_OBJECTIVE:_ Take the listing from its first line through the line that contains "tag(t.build('rail_cover', GREENF), ['pale" and please retype those lines exactly, leaving out the pictures.

_SUPPLIED DATA:_
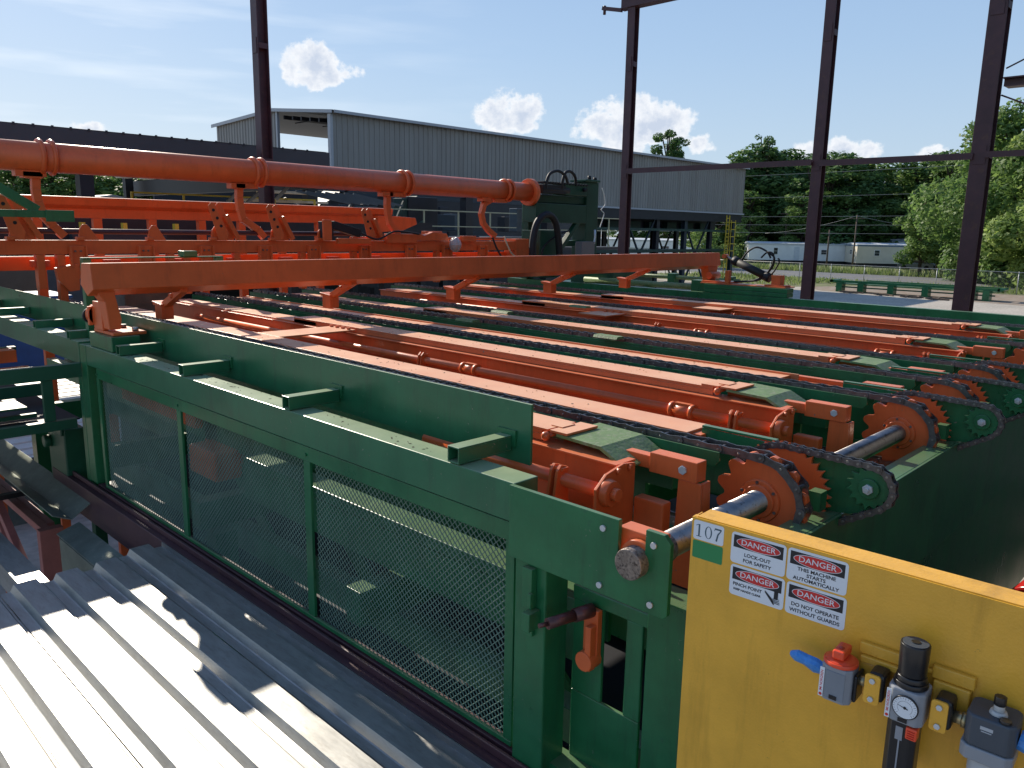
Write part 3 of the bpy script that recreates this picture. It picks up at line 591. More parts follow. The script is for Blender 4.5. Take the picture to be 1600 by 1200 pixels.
# fixed planks
t = thing('deck_plank', 'flat pink-orange plank just behind the nearest chain, with a bolted cross tab', 'plank', (2.85, 5, 3.7), 'fixed deck planks')
m_ = MB(); m_.box(2.745, 2.93, 1.645, 8.1, 3.655, 3.70); m_.build('plank', ORANGEP, t, bevel=.002)
m_ = MB(); m_.box(2.93, 3.60, 5.20, 5.52, 3.688, 3.700); tb_ = m_.build('cross_tab', ORANGEP, t, bevel=.001)
for k in range(4): MB().cyl((3.56, 5.24+k*.08, 3.70), (3.56, 5.24+k*.08, 3.715), .016, 8).build('bolt', ORANGE, tb_)
MB().box(2.78, 2.90, 1.60, 1.643, 3.60, 3.69).build('end_lug', ORANGE, t, bevel=.003)
t = thing('deck_plank', 'wide flat orange plank between the second and third chain rails', 'plank', (4.24, 5, 3.7), 'fixed deck planks')
m_ = MB(); m_.box(4.15, 4.34, 1.95, 8.4, 3.685, 3.70); m_.box(4.341, 4.351, 1.9, 8.4, 3.60, 3.712); m_.build('plank', ORANGEP, t, bevel=.001)
m_ = MB(); m_.box(4.42, 4.44, 1.62, 2.3, 3.64, 3.66); m_.build('rail', ORANGE, t)
# bolted tabs on far skids
for x, y, lb in ((6.35, 4.95, 'orange bolted tab plate on the skid beyond the fourth rail'), (7.85, 4.55, 'orange bolted tab plate on the farthest skid')):
    t = thing('tab_plate', lb, 'plate', (x, y, 3.68)); B(x-.16, x+.22, y-.25, y+.1, 3.672, 3.684).build('plate', ORANGEP, t)
    for k in range(3): MB().cyl((x+.16, y-.18+k*.09, 3.684), (x+.16, y-.18+k*.09, 3.70), .018, 8).build('bolt', ORANGE, t)
# small pale clips lying on the rails
for i, (x, y) in enumerate(((4.72, 3.55), (4.62, 5.0), (5.35, 5.3), (6.4, 5.2))):
    t = MB(); t.prism([(x-.05, 3.716), (x+.05, 3.716), (x+.035, 3.735), (x-.035, 3.735)], 'y', y-.11, y+.11)
    tag(t.build('rail_cover', GREENF), ['pale green cover clip on the middle of the third rail', 'pale green cover clip farther back on the third rail', 'pale green cover clip left of the fourth rail', 'pale green cover clip in front of the fifth rail'][i], 'cover')

db = MB(); rq = random.Random(9)
for k in range(420):
    x0_, x1_, z_ = rq.choice(((2.75, 2.92, 3.7005), (3.63, 3.81, 3.7145), (4.16, 4.33, 3.7005), (5.08, 5.27, 3.7145), (6.53, 6.72, 3.7145), (1.87, 1.98, 3.6485)))
    x, y = rq.uniform(x0_, x1_), rq.uniform(2.2, 6.0); a = rq.uniform(0, pi); l_ = rq.uniform(.003, .012); w_ = l_*.4
    db.add([(x+cos(a)*l_, y+sin(a)*l_, z_+.001), (x-sin(a)*w_, y+cos(a)*w_, z_+.003), (x-cos(a)*l_, y-sin(a)*l_, z_+.001), (x+sin(a)*w_, y-cos(a)*w_, z_+.0005)], [(0, 1, 2, 3)])
tag(db.build('bark_debris', WOOD), 'fine bark and sawdust crumbs scattered over the orange planks', 'debris', kind='stuff')
# ============================================================ SWING ARM across the table
sa = thing('swing_arm', 'long square orange swing arm spanning the table with bent finger pads beneath', 'swing arm', (5.9, 5.6, 3.8))
t = MB()
prof = [(5.565, 4.232), (5.72, 4.240), (5.765, 4.10), (5.67, 4.015), (5.60, 4.022), (5.545, 4.085)]
prof = [(5.57, 4.238), (5.73, 4.233), (5.78, 4.09), (5.66, 4.018), (5.545, 4.068)]
t.prism(prof, 'x', 1.80, 9.86); t.build('bar', ORANGE, sa, bevel=.004)
t = MB()
t.prism([(1.825, 4.08), (1.84, 4.19), (1.955, 4.19), (1.955, 4.02), (1.985, 3.86), (1.975, 3.79), (1.90, 3.79), (1.885, 3.98)], 'y', 5.60, 5.74)
t.build('foot', ORANGE, sa, bevel=.006)
t = MB(); t.prism([(9.55, 4.1), (9.86, 4.1), (9.80, 3.86), (9.66, 3.86), (9.60, 4.0)], 'y', 5.58, 5.70); t.cyl((9.6, 5.57, 3.935), (9.84, 5.57, 3.935), .05, 16); t.build('foot', ORANGE, sa, bevel=.006)
for x in (2.42, 3.87, 5.31, 6.78, 8.22):
    t = MB()
    t.obox((x, 5.60, 4.045), (x, 5.93, 3.905), .055, .05, up=(0, .4, 1)); t.prism([(5.60, 4.06), (5.545, 4.09), (5.66, 3.985), (5.76, 3.95), (5.80, 4.00)], 'x', x-.008, x+.008)
    pd = t.build('finger', ORANGE, sa, bevel=.003)
    t = MB(); t.box(x-.045, x+.045, 5.90, 6.02, 3.80, 3.90); t.prism([(5.90, 3.90), (6.04, 3.90), (6.06, 3.93), (5.90, 3.915)], 'x', x-.05, x+.05); t.build('pad', ORANGE, pd, bevel=.003)
    t = MB(); t.cyl((x-.04, 5.76, 3.985), (x+.04, 5.76, 3.985), .018, 10); t.build('pin', ORANGE, pd)
# near pedestal
pn = thing('bearing_pedestal', 'orange bearing pedestal bolted to a green block at the near end of the arm', 'bearing', (1.95, 5.7, 3.65))
B(1.872, 2.06, 5.50, 5.92, 3.651, 3.752).build('base_block', GREEN, pn, bevel=.006)
t = MB(); t.box(1.90, 2.12, 5.54, 5.90, 3.753, 3.775); t.box(1.89, 1.93, 5.70, 5.86, 3.776, 3.97); t.box(1.86, 1.89, 5.86, 5.89, 3.80, 3.93)
t.cyl((1.93, 5.92, 3.87), (1.93, 5.86, 3.87), .075, 20); t.build('housing', ORANGE, pn, bevel=.005)
MB().cyl((1.90, 5.95, 3.86), (1.90, 5.922, 3.86), .055, 20).build('bore', RUBBER, pn)
for y in (5.58, 5.80): MB().cyl((2.06, y, 3.776), (2.06, y, 3.80), .022, 8).build('nut', CHAINB, pn)
# square loop frame behind the arm
lf = thing('portal_frame', 'thin green portal frame standing behind the near end of the orange arm', 'frame', (2.0, 6.3, 3.65))
t = MB(); t.box(1.985, 2.045, 6.28, 6.34, 3.652, 4.235); t.box(1.985, 3.06, 6.28, 6.34, 4.236, 4.246); t.box(2.72, 2.83, 6.25, 6.36, 4.247, 4.29); t.box(3.0, 3.06, 6.28, 6.34, 4.0, 4.235)
t.build('tube_frame', GREEN, lf, bevel=.003)
# far pedestal
pf = thing('bearing_pedestal', 'long green pedestal box with red-orange base plates under the far end of the arm', 'bearing', (9.5, 4.9, 3.7))
t = MB(); t.box(9.42, 9.60, 4.36, 5.53, 3.722, 3.775); t.box(9.42, 9.60, 4.36, 5.53, 3.777, 3.835); t.build('base_block', GREEN, pf, bevel=.006)
t = MB(); t.box(9.44, 9.72, 4.40, 5.6, 3.836, 3.850); t.box(9.5, 9.62, 4.50, 4.62, 3.851, 3.99); t.box(9.48, 9.64, 4.42, 4.70, 3.851, 3.87); t.box(9.44, 9.50, 5.18, 5.24, 3.851, 4.02); t.box(9.5, 9.8, 5.18, 5.62, 3.851, 3.87); t.build('base_plate', ORANGE, pf, bevel=.004)
cyl_ = thing('hydraulic_cylinder', 'black hydraulic cylinder driving the far end of the orange arm', 'hydraulic cylinder', (9.6, 5, 4))
t = MB(); t.cyl((9.6, 5.22, 4.155), (9.6, 4.69, 3.945), .052, 18); t.cyl((9.6, 5.22, 4.155), (9.6, 5.14, 4.124), .060, 18); t.cyl((9.6, 4.76, 3.973), (9.6, 4.68, 3.941), .060, 18); t.build('barrel', RUBBER, cyl_)
MB().cyl((9.6, 5.34, 4.20), (9.6, 5.20, 4.148), .016, 12).build('rod', STEEL, cyl_)
t = MB(); t.cyl((9.55, 5.34, 4.20), (9.65, 5.34, 4.20), .028, 14); t.cyl((9.56, 4.61, 3.93), (9.64, 4.61, 3.93), .024, 12); t.build('clevis', ORANGE, cyl_)
def hose(name, lb, pts, r, m=RUBBER, cat='hose', group=None, n=10):
    P_ = [Vector(p) for p in pts]; out_ = []
    for i in range(len(P_)-1):
        p0, p1, p2, p3 = P_[max(i-1, 0)], P_[i], P_[i+1], P_[min(i+2, len(P_)-1)]
        for k in range(n):
            s_ = k/n; out_.append(.5*((2*p1)+(-p0+p2)*s_+(2*p0-5*p1+4*p2-p3)*s_*s_+(-p0+3*p1-3*p2+p3)*s_**3))
    out_.append(P_[-1]); return tag(MB().tube(out_, r, 8).build(name, m), lb, cat, group)
hose('hydraulic_hose', 'black hose arching highest over the far hydraulic cylinder', [(9.6, 5.10, 4.16), (9.6, 5.02, 4.27), (9.6, 4.90, 4.33), (9.6, 4.76, 4.28), (9.6, 4.70, 4.2)], .012)
hose('hydraulic_hose', 'black hose looping low under the far hydraulic cylinder', [(9.62, 4.74, 4.26), (9.62, 4.66, 4.20), (9.62, 4.70, 4.05), (9.62, 4.90, 3.91), (9.62, 5.2, 3.87)], .013)
hose('hydraulic_hose', 'black hose curling at the right end of the far hydraulic cylinder', [(9.58, 4.82, 4.20), (9.58, 4.74, 4.27), (9.58, 4.66, 4.25), (9.58, 4.66, 4.12), (9.58, 4.80, 3.93), (9.58, 5.05, 3.88)], .011)
hose('hydraulic_hose', 'short outermost black hose beside the far hydraulic cylinder', [(9.6, 4.60, 4.2), (9.6, 4.58, 4.16), (9.6, 4.63, 4.05), (9.6, 4.68, 3.99)], .011)

# ============================================================ PIPE AND LOG LOADER beyond the table (y = 8.6)
YP = 8.6
pp = thing('overhead_pipe', 'thick glossy orange overhead pipe with collar rings and curved hangers', 'pipe', (5, YP, 5.1))
t = MB(); t.cyl((0.4, YP, 5.105), (9.2, YP, 5.078), .138, 40); t.build('pipe', ORANGE, pp)
t = MB(); t.cyl((9.2, YP, 5.078), (9.28, YP, 5.078), .205, 40); t.build('flange', ORANGE, pp, bevel=.006)
for x, z in ((2.47, 5.10), (4.64, 5.094), (6.78, 5.087), (8.72, 5.080)):
    t = MB()
    for dx in (-.05, .05):
        pth = [(x+dx, YP+.150*cos(a), z+.150*sin(a)) for a in [2*pi*k/36 for k in range(37)]]; t.tube(pth, .022, 8)
    t.box(x-.28, x-.02, YP-.06, YP+.06, z-.185, z-.13)
    t.build('collar', ORANGE, pp)
def curved(mb, x, top, bot, pts, wd, th, y0):
    # flat curved bar in the x-z plane
    L_, R_ = [], []
    for i, (a, z) in enumerate(pts):
        p, q = pts[max(i-1, 0)], pts[min(i+1, len(pts)-1)]; d = Vector((q[0]-p[0], q[1]-p[1])).normalized(); nrm = Vector((-d.y, d.x))*wd/2
        L_.append((a+nrm.x, z+nrm.y)); R_.append((a-nrm.x, z-nrm.y))
    for i in range(len(pts)-1): mb.prism([L_[i], L_[i+1], R_[i+1], R_[i]], 'y', y0-th/2, y0+th/2)
for x0, cv in ((2.37, .12), (4.42, .20), (6.50, .12), (8.30, .2)):
    t = MB()
    pts = [(x0, 4.95), (x0-.01, 4.80), (x0, 4.68), (x0+.03, 4.56), (x0+cv, 4.45), (x0+cv+.08, 4.36)] if x0 < 8 else [(x0+.10, 4.93), (x0-.04, 4.86), (x0-.09, 4.72), (x0-.05, 4.58), (x0+.06, 4.48), (x0+.2, 4.40)]
    curved(t, x0, 0, 0, pts, .075, .07, YP); t.box(x0-.12, x0+.05, YP-.06, YP+.06, 4.90, 4.96)
    t.build('hanger_bar', ORANGE, pp, bevel=.004)
hb = thing('hook_beam', 'orange beam with a long dark shaft and drilled hook fingers beneath the overhead pipe', 'machine beam', (5, YP, 4.2))
t = MB(); t.box(.3, 9.0, YP-.05, YP+.05, 4.19, 4.325); t.box(.3, 9.0, YP+.15, YP+.155, 4.03, 4.16); t.build('beam', ORANGE, hb, bevel=.004)
MB().cyl((.3, YP, 4.41), (5.9, YP, 4.41), .027, 14).build('pivot_shaft', MAROON, hb)
MB().cyl((5.9, YP, 4.36), (8.7, YP, 4.36), .02, 12).build('slide_rod', ORANGE, hb)
for x in (1.6, 2.15, 2.75, 3.42, 4.10, 4.82, 5.45):
    t = MB(); t.prism([(x-.07, 4.326), (x-.05, 4.44), (x-.02, 4.48), (x+.02, 4.48), (x+.05, 4.44), (x+.12, 4.326)], 'y', YP-.06, YP-.035); t.box(x-.10, x-.03, YP-.12, YP-.05, 4.326, 4.36); t.build('shaft_saddle', ORANGE, hb, bevel=.004)
def finger(x):
    t = MB(); y0 = YP-.10
    out_ = [(x-.06, 4.70), (x-.03, 4.735), (x+.01, 4.73), (x+.16, 4.40), (x+.14, 4.33), (x+.04, 4.33), (x-.005, 4.50)]
    t.prism(out_, 'y', y0, y0+.012); t.prism([(a+.10, b) for a, b in out_], 'y', y0+.05, y0+.062)
    t.obox((x+.14, y0+.02, 4.60), (x+.28, y0+.02, 4.34), .05, .05)
    f_ = t.build('hook_finger', ORANGE, hb, bevel=.003)
    for k in range(3): MB().cyl((x-.005+k*.04, y0-.001, 4.655-k*.085), (x-.005+k*.04, y0-.003, 4.655-k*.085), .017, 12).build('drilled_hole', RUBBER, f_)
for x in (2.06, 4.06, 4.75, 6.07): finger(x)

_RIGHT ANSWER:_
Write part 3 of the bpy script that recreates this picture. It picks up at line 591. More parts follow. The script is for Blender 4.5. Take the picture to be 1600 by 1200 pixels.
# fixed planks
t = thing('deck_plank', 'flat pink-orange plank just behind the nearest chain, with a bolted cross tab', 'plank', (2.85, 5, 3.7), 'fixed deck planks')
m_ = MB(); m_.box(2.745, 2.93, 1.645, 8.1, 3.655, 3.70); m_.build('plank', ORANGEP, t, bevel=.002)
m_ = MB(); m_.box(2.93, 3.60, 5.20, 5.52, 3.688, 3.700); tb_ = m_.build('cross_tab', ORANGEP, t, bevel=.001)
for k in range(4): MB().cyl((3.56, 5.24+k*.08, 3.70), (3.56, 5.24+k*.08, 3.715), .016, 8).build('bolt', ORANGE, tb_)
MB().box(2.78, 2.90, 1.60, 1.643, 3.60, 3.69).build('end_lug', ORANGE, t, bevel=.003)
t = thing('deck_plank', 'wide flat orange plank between the second and third chain rails', 'plank', (4.24, 5, 3.7), 'fixed deck planks')
m_ = MB(); m_.box(4.15, 4.34, 1.95, 8.4, 3.685, 3.70); m_.box(4.341, 4.351, 1.9, 8.4, 3.60, 3.712); m_.build('plank', ORANGEP, t, bevel=.001)
m_ = MB(); m_.box(4.42, 4.44, 1.62, 2.3, 3.64, 3.66); m_.build('rail', ORANGE, t)
# bolted tabs on far skids
for x, y, lb in ((6.35, 4.95, 'orange bolted tab plate on the skid beyond the fourth rail'), (7.85, 4.55, 'orange bolted tab plate on the farthest skid')):
    t = thing('tab_plate', lb, 'plate', (x, y, 3.68)); B(x-.16, x+.22, y-.25, y+.1, 3.672, 3.684).build('plate', ORANGEP, t)
    for k in range(3): MB().cyl((x+.16, y-.18+k*.09, 3.684), (x+.16, y-.18+k*.09, 3.70), .018, 8).build('bolt', ORANGE, t)
# small pale clips lying on the rails
for i, (x, y) in enumerate(((4.72, 3.55), (4.62, 5.0), (5.35, 5.3), (6.4, 5.2))):
    t = MB(); t.prism([(x-.05, 3.716), (x+.05, 3.716), (x+.035, 3.735), (x-.035, 3.735)], 'y', y-.11, y+.11)
    tag(t.build('rail_cover', GREENF), ['pale green cover clip on the middle of the third rail', 'pale green cover clip farther back on the third rail', 'pale green cover clip left of the fourth rail', 'pale green cover clip in front of the fifth rail'][i], 'cover')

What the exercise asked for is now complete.